[START]
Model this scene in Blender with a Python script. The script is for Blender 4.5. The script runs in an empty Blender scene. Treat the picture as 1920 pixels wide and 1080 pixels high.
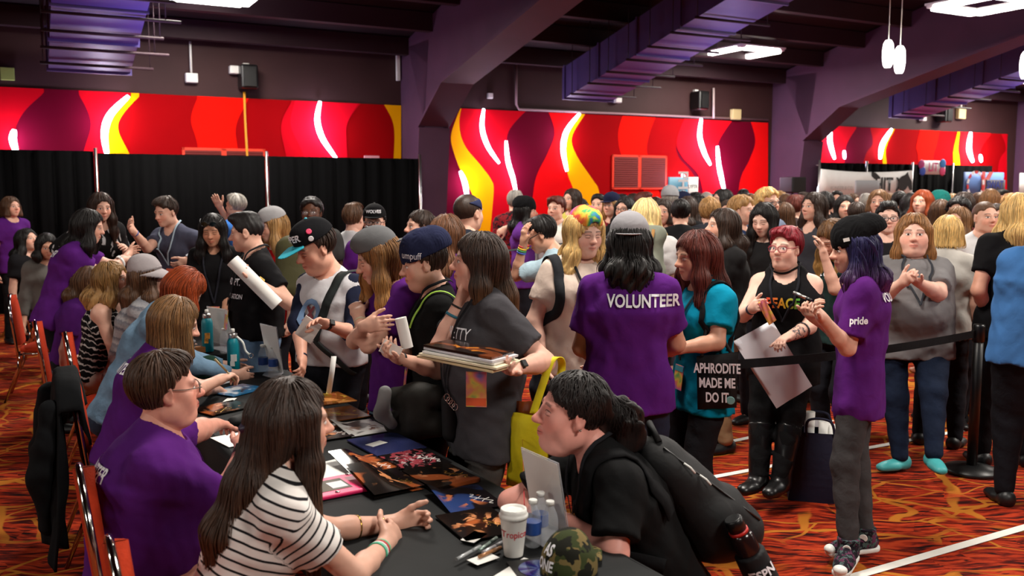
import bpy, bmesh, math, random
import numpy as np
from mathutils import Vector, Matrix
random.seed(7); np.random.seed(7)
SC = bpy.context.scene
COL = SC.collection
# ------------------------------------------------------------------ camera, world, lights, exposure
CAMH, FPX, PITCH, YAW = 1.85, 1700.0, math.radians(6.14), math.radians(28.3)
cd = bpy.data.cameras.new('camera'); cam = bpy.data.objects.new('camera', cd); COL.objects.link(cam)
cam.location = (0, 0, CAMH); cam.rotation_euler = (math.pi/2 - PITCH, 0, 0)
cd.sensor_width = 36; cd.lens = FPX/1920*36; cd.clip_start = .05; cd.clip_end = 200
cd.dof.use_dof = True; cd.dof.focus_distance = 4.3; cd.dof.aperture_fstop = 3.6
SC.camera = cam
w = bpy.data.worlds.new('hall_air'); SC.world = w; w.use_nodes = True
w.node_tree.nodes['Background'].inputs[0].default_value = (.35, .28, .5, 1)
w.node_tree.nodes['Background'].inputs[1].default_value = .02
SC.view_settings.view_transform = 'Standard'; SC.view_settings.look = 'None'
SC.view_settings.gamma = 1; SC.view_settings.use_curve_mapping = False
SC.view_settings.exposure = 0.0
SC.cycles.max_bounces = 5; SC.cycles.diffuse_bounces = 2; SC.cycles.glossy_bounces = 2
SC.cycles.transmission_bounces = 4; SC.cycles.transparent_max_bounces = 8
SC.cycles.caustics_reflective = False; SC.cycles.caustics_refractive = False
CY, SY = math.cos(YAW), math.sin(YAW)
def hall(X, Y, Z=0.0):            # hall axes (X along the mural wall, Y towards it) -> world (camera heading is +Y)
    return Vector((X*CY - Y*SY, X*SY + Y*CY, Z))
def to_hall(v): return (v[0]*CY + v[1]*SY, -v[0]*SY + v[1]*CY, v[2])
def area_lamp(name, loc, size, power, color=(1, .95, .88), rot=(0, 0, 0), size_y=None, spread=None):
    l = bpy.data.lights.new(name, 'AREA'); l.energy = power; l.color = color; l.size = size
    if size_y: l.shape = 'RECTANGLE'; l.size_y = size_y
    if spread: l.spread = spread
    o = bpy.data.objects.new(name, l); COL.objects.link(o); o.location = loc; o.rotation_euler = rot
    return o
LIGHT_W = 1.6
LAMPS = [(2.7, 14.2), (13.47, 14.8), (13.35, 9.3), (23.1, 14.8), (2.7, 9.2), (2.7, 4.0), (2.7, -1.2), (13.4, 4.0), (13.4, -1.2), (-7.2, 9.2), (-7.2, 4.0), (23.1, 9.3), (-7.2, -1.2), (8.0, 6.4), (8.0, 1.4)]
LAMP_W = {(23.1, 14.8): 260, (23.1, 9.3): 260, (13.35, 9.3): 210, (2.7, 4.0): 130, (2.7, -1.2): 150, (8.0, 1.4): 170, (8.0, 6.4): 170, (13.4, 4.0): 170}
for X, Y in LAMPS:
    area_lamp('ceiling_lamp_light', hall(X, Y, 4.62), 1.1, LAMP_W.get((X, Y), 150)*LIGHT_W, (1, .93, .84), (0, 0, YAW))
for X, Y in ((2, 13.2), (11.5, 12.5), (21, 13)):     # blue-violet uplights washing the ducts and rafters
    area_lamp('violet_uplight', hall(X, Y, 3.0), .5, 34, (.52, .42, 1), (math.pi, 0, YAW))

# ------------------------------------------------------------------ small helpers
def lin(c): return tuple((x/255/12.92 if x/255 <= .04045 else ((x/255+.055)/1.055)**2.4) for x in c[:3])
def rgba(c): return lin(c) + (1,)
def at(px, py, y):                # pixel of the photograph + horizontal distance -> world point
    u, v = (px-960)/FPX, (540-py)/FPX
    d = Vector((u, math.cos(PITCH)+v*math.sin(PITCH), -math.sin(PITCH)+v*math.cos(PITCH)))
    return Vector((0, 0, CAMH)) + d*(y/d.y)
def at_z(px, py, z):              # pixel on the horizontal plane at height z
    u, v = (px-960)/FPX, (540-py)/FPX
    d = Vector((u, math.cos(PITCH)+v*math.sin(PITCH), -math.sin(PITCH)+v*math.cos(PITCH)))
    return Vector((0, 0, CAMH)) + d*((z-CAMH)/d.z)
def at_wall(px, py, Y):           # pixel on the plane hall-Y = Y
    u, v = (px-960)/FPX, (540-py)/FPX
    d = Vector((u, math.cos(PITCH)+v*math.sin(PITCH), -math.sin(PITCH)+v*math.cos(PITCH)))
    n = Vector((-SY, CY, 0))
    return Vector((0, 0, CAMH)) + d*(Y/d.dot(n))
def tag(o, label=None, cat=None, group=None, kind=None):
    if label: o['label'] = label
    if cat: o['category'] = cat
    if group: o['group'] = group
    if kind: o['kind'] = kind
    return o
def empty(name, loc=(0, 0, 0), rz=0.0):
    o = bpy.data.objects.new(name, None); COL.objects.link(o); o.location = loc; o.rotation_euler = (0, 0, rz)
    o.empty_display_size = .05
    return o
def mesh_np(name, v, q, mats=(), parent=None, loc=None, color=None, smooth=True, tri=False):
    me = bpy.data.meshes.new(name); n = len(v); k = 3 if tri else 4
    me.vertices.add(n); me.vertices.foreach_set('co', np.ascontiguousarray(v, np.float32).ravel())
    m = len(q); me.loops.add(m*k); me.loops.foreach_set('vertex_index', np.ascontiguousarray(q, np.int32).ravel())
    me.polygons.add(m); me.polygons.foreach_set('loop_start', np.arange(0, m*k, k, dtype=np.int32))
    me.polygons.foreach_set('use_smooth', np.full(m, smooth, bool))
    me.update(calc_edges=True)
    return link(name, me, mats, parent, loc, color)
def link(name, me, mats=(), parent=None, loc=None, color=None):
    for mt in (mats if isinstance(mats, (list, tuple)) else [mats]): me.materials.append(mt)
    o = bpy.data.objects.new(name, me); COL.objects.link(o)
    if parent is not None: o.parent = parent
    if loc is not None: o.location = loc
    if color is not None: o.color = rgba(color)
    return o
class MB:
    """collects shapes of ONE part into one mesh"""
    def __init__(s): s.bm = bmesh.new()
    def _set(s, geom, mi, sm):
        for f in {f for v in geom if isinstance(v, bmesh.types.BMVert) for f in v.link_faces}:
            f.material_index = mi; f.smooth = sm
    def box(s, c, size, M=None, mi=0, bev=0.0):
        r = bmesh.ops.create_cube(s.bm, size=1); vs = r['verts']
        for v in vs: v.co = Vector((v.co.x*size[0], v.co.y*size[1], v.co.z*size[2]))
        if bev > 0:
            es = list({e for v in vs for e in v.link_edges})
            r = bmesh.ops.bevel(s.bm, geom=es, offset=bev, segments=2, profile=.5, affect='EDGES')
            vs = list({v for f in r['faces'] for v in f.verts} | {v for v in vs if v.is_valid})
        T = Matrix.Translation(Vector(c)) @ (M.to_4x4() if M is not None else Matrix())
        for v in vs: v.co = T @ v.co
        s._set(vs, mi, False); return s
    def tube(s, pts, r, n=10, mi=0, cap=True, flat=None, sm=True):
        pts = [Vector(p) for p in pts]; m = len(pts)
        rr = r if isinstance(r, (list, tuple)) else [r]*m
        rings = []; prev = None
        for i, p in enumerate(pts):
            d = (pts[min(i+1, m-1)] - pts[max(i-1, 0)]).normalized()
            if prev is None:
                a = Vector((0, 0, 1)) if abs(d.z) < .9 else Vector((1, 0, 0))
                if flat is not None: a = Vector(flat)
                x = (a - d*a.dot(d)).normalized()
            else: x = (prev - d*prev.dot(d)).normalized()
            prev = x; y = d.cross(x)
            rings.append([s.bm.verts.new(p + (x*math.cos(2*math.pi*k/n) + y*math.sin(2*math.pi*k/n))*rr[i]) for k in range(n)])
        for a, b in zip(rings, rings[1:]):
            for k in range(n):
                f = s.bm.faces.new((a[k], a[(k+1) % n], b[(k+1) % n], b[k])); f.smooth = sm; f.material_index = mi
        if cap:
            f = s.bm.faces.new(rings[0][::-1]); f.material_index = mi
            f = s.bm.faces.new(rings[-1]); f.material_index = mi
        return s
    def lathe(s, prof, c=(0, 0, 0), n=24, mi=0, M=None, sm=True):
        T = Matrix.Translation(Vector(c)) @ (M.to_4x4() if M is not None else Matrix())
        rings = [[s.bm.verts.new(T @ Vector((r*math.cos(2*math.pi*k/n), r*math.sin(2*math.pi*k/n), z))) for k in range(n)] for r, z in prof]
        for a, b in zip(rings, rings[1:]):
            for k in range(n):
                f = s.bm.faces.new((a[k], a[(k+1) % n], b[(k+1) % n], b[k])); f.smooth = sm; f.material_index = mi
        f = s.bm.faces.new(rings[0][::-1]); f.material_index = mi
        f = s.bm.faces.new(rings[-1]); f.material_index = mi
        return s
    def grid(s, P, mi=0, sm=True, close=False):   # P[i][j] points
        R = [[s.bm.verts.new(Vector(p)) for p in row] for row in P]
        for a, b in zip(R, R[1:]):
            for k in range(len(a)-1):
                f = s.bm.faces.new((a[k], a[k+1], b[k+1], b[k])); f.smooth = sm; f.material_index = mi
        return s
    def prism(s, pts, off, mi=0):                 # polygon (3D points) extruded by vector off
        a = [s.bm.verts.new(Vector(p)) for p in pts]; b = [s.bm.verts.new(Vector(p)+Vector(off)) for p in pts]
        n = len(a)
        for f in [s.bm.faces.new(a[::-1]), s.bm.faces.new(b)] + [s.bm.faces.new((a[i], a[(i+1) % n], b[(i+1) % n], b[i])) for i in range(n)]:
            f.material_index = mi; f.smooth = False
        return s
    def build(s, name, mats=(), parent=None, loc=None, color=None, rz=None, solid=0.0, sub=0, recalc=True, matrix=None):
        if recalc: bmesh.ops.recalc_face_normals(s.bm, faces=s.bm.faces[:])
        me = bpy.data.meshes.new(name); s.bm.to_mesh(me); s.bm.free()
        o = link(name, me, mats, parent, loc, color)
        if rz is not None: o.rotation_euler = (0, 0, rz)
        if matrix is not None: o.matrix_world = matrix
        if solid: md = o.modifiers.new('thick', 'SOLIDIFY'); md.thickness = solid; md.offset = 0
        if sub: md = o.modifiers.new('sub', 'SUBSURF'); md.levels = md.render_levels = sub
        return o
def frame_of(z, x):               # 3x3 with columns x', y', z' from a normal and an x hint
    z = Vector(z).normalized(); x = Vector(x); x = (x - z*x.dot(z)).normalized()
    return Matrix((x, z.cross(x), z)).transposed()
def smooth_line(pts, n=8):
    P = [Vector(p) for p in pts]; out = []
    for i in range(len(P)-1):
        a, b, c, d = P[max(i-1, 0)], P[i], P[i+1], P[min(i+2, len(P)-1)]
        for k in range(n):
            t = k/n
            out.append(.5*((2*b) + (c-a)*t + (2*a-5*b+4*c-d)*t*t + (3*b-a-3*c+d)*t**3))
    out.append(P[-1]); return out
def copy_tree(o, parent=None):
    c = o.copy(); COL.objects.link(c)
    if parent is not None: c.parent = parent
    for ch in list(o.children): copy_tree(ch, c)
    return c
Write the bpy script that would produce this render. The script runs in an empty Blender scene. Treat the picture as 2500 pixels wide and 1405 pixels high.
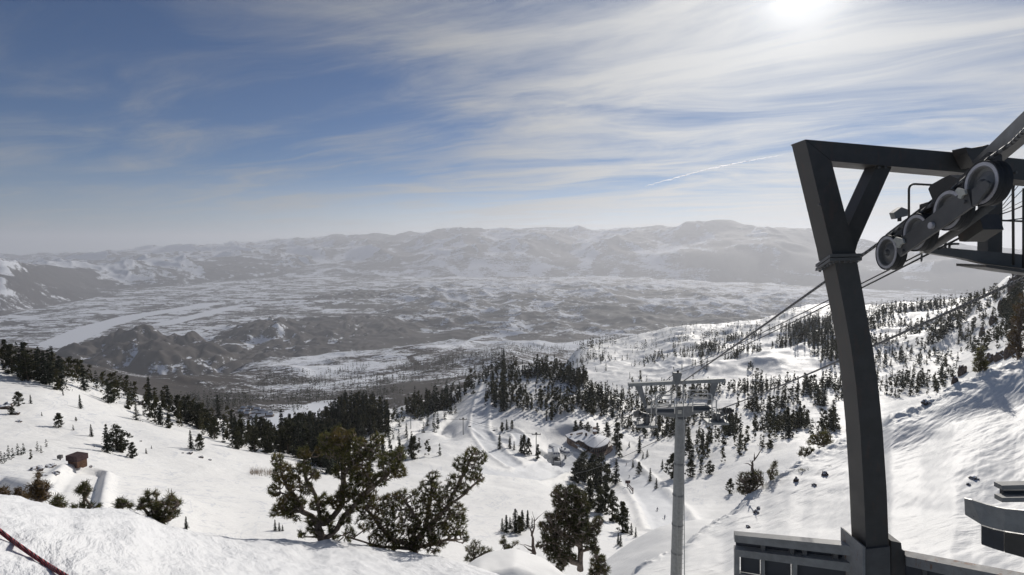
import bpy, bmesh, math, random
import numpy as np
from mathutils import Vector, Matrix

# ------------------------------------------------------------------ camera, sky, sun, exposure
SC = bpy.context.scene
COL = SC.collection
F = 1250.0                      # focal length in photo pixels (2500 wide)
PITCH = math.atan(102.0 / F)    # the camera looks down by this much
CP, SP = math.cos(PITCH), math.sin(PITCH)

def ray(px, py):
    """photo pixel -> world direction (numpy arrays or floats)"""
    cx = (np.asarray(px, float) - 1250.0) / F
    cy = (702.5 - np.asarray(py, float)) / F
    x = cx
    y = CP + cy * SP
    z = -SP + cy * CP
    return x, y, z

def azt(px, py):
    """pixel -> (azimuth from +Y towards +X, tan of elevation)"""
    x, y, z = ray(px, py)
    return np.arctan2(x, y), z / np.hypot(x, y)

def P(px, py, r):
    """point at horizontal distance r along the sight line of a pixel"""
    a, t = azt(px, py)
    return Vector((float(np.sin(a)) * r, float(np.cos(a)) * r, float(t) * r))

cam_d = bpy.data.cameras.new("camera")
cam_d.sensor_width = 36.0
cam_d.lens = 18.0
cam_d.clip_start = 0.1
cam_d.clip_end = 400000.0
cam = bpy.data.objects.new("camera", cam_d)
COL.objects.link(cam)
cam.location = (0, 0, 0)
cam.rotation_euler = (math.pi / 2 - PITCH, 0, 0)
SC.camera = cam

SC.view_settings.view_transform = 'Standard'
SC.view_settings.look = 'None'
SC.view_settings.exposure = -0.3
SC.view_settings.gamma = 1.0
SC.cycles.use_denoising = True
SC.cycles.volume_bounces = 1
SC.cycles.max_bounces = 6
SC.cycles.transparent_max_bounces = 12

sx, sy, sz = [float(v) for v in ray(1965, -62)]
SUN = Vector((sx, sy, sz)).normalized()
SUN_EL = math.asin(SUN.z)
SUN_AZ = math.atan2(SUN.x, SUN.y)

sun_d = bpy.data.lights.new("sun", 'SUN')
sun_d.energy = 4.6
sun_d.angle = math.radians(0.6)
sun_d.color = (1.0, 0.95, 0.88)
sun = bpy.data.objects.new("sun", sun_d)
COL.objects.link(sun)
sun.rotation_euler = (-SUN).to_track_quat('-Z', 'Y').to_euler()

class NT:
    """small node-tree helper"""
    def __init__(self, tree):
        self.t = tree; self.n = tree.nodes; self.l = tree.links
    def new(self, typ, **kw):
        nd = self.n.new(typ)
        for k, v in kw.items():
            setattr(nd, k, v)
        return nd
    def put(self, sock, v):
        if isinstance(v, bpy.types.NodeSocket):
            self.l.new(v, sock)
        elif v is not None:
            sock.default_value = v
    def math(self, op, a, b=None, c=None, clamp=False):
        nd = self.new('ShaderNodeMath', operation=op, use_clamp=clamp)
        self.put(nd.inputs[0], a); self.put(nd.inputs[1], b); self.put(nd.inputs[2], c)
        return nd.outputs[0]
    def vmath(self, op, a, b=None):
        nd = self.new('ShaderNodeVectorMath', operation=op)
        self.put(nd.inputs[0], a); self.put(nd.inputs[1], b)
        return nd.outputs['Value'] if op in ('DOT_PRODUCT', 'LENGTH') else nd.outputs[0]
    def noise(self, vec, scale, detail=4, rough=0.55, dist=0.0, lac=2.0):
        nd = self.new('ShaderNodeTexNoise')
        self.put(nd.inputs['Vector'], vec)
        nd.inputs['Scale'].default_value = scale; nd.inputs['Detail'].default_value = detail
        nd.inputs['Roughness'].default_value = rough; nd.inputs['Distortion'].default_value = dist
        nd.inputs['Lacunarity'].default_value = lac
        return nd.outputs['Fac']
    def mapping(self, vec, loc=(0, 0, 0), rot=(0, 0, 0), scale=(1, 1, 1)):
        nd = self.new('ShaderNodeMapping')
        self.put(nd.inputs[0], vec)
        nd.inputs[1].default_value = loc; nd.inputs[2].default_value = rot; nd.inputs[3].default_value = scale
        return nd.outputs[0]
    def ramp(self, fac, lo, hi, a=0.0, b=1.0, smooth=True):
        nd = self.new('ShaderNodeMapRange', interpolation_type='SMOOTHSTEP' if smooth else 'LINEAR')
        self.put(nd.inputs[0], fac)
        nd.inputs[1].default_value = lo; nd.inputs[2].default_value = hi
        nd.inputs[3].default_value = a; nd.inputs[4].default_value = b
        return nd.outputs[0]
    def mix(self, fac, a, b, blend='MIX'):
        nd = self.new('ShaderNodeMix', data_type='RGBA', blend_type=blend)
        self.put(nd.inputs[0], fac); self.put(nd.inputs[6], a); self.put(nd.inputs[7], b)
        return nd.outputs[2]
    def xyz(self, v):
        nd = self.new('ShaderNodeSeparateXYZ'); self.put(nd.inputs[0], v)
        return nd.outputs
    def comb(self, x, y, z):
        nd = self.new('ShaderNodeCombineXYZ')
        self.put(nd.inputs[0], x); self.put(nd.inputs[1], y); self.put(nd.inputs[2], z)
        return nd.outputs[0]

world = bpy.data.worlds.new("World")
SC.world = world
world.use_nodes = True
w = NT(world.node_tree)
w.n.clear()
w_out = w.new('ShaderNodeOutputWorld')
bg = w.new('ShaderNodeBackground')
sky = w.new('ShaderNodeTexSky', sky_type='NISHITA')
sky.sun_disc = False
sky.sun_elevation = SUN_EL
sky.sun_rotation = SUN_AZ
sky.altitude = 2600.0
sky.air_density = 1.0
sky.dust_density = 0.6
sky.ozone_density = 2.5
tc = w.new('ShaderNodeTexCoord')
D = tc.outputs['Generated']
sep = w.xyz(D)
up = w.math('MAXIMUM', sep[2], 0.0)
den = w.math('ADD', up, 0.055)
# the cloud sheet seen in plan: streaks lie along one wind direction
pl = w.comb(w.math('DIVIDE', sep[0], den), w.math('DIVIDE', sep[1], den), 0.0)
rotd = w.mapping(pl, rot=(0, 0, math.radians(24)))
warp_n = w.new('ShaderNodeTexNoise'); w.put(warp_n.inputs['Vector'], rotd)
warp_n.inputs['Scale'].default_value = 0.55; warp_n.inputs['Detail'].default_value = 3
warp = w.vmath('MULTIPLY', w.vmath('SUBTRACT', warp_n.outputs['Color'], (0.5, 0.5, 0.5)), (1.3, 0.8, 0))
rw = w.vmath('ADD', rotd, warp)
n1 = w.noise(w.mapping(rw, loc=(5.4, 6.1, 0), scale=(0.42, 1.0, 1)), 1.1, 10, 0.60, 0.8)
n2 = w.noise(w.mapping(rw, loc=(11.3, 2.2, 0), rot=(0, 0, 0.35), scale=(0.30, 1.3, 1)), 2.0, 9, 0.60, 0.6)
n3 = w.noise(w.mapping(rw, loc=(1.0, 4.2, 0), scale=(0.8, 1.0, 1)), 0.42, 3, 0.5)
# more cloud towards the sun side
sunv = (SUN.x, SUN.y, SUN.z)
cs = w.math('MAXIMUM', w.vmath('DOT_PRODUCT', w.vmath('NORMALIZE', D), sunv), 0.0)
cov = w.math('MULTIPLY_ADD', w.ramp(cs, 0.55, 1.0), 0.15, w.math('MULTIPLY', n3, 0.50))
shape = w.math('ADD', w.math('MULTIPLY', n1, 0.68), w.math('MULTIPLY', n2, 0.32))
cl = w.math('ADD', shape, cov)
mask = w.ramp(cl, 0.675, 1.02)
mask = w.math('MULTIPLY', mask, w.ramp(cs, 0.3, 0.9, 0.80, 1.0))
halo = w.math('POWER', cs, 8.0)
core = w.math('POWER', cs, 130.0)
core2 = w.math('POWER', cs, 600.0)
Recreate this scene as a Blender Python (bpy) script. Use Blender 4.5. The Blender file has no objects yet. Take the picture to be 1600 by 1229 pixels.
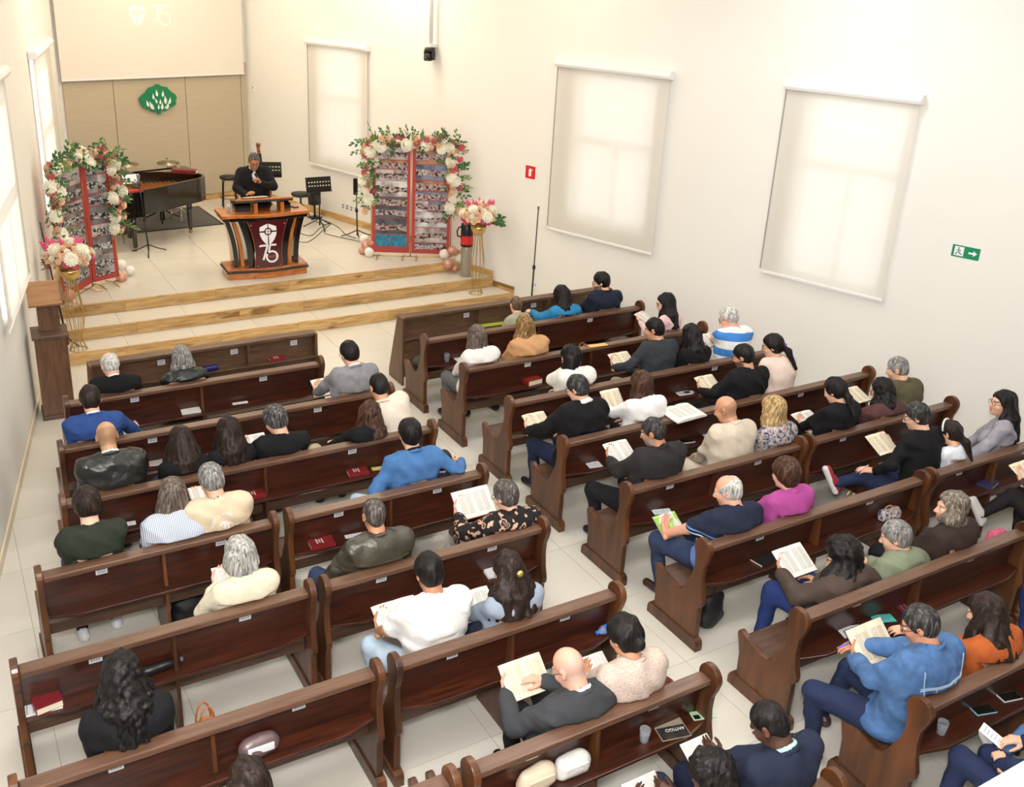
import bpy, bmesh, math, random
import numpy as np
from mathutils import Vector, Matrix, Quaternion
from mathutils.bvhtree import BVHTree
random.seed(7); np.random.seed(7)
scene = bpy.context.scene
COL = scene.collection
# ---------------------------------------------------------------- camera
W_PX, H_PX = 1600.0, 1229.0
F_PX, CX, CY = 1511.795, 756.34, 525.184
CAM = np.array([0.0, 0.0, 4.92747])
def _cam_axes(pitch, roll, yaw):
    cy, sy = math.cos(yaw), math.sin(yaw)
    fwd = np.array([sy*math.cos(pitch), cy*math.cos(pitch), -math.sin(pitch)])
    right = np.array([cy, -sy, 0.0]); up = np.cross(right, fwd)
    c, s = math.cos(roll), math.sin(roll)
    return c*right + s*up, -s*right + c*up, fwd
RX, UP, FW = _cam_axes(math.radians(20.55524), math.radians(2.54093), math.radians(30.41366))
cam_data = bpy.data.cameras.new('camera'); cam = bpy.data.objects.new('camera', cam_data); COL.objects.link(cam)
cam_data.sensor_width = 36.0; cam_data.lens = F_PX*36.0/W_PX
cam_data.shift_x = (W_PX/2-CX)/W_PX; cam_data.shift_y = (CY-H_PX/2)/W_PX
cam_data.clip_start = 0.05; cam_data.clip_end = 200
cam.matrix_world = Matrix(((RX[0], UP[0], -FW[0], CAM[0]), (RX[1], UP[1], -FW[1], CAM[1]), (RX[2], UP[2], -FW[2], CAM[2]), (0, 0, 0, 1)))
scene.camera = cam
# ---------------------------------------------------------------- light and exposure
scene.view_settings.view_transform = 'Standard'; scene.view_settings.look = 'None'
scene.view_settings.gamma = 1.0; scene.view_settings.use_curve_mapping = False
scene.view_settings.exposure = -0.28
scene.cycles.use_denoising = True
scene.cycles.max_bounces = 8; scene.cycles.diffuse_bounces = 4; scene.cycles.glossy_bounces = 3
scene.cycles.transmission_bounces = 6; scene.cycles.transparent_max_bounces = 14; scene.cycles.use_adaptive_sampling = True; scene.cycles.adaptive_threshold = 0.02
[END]
## TASK REQUIREMENTS
Your task is to retype exactly the lines from the one containing "Write the bpy" through the one containing "return np.arctan2(x, y), z", leaving every picture out.

## EXERCISE RESPONSE
Write the bpy script that would produce this render. The script runs in an empty Blender scene. Treat the picture as 2500 pixels wide and 1405 pixels high.
import bpy, bmesh, math, random
import numpy as np
from mathutils import Vector, Matrix

# ------------------------------------------------------------------ camera, sky, sun, exposure
SC = bpy.context.scene
COL = SC.collection
F = 1250.0                      # focal length in photo pixels (2500 wide)
PITCH = math.atan(102.0 / F)    # the camera looks down by this much
CP, SP = math.cos(PITCH), math.sin(PITCH)

def ray(px, py):
    """photo pixel -> world direction (numpy arrays or floats)"""
    cx = (np.asarray(px, float) - 1250.0) / F
    cy = (702.5 - np.asarray(py, float)) / F
    x = cx
    y = CP + cy * SP
    z = -SP + cy * CP
    return x, y, z

def azt(px, py):
    """pixel -> (azimuth from +Y towards +X, tan of elevation)"""
    x, y, z = ray(px, py)
    return np.arctan2(x, y), z / np.hypot(x, y)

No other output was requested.